■ EXERCISE DETAILS: Wherever the string "this" appears in the listing, copy that line.

■ STORED RECORDS:
========================================================================

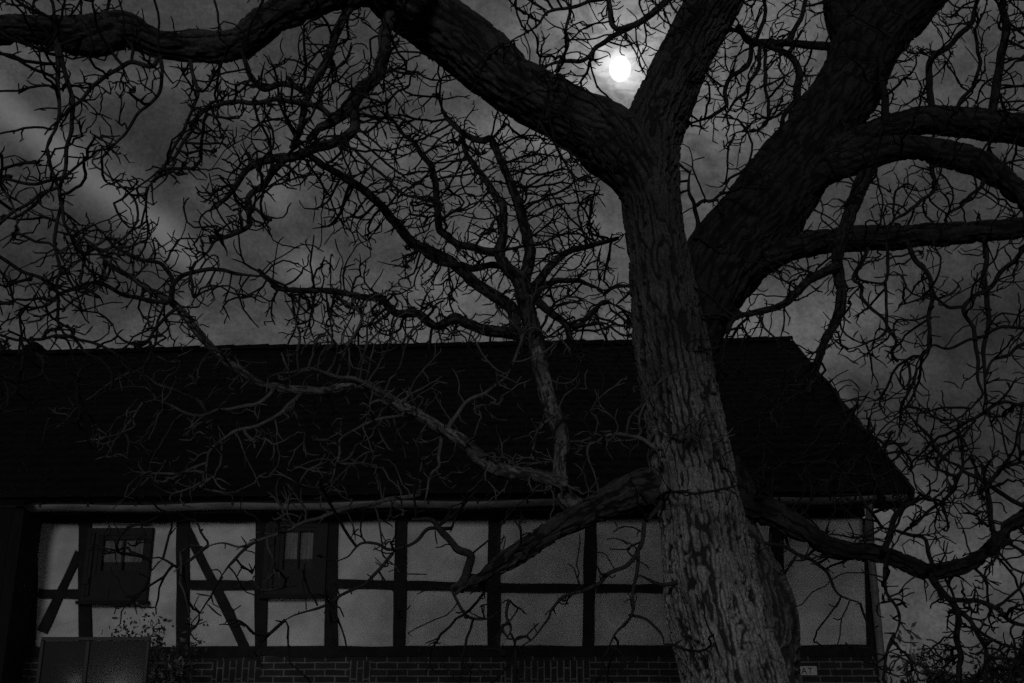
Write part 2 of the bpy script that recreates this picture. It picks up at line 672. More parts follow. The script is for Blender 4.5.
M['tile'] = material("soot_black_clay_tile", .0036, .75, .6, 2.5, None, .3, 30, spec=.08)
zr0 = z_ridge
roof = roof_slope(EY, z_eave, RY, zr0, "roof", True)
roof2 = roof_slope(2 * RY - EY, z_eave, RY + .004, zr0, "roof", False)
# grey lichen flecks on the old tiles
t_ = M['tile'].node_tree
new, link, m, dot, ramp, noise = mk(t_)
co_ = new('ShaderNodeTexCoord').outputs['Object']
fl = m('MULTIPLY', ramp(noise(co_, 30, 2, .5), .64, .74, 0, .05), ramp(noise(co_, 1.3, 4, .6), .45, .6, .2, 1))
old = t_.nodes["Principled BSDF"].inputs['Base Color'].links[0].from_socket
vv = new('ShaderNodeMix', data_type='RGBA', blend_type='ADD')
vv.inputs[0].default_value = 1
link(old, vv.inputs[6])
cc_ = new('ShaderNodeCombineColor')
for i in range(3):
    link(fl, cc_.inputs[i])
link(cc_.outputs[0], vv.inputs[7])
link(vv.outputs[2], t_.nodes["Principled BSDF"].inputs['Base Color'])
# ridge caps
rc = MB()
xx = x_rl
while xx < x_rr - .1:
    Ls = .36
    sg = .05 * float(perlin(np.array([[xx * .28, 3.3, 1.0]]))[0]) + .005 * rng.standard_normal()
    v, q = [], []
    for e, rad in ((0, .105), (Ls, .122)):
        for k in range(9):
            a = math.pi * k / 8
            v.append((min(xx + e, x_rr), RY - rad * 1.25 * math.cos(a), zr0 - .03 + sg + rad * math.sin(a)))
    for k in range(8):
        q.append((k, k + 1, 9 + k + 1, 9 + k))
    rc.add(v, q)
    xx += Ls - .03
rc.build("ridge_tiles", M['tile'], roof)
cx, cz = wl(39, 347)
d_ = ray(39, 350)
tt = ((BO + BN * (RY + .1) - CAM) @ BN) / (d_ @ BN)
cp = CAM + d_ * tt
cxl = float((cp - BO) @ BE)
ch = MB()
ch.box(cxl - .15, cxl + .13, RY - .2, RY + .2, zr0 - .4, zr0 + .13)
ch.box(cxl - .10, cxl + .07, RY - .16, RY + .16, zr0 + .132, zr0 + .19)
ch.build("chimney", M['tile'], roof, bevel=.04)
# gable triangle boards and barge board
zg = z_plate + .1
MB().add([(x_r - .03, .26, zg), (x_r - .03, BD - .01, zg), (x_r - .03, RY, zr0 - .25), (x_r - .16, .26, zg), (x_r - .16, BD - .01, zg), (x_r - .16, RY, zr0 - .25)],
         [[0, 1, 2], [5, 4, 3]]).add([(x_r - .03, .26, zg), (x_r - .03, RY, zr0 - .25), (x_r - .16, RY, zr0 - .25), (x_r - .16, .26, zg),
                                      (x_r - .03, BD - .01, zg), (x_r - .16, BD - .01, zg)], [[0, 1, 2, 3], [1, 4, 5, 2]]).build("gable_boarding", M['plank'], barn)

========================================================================

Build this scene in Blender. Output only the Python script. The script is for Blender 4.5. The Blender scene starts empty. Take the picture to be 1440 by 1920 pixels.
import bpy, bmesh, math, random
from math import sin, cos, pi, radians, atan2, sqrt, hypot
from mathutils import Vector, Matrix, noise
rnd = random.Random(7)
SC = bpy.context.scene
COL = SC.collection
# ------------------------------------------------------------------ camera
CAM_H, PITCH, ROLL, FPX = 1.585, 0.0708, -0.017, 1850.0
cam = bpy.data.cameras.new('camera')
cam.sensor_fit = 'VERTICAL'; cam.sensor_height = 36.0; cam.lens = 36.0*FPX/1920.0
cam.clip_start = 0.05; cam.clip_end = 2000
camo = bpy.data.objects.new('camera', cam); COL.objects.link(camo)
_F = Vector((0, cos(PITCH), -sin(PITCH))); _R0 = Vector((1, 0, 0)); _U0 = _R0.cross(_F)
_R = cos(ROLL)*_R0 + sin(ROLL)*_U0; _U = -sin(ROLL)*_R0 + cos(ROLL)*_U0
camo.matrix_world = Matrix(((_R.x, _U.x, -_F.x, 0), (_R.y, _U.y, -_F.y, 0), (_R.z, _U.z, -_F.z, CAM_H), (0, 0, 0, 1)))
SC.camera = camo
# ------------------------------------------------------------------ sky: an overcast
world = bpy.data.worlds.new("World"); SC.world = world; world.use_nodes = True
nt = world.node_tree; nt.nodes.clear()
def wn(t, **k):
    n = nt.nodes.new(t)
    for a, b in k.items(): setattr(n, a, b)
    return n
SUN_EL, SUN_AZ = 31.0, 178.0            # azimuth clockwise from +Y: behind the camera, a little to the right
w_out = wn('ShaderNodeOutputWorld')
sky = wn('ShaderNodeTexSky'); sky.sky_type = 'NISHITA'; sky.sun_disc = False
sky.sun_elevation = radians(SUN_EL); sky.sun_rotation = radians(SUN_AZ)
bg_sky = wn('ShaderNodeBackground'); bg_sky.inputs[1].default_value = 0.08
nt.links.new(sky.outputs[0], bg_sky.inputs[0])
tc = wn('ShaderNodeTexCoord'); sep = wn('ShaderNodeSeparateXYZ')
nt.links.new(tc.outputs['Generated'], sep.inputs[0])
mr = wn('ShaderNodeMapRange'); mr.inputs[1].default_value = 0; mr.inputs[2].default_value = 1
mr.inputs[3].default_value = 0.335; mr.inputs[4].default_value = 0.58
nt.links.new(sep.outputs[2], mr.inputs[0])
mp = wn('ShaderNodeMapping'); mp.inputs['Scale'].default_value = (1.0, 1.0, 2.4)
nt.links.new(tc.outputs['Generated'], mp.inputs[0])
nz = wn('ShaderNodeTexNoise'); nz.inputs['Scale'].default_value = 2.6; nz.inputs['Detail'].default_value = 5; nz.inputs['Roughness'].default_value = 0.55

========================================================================

■ REPLY:
Write part 2 of the bpy script that recreates this picture. It picks up at line 672. More parts follow. The script is for Blender 4.5.
Build this scene in Blender. Output only the Python script. The script is for Blender 4.5. The Blender scene starts empty. Take the picture to be 1440 by 1920 pixels.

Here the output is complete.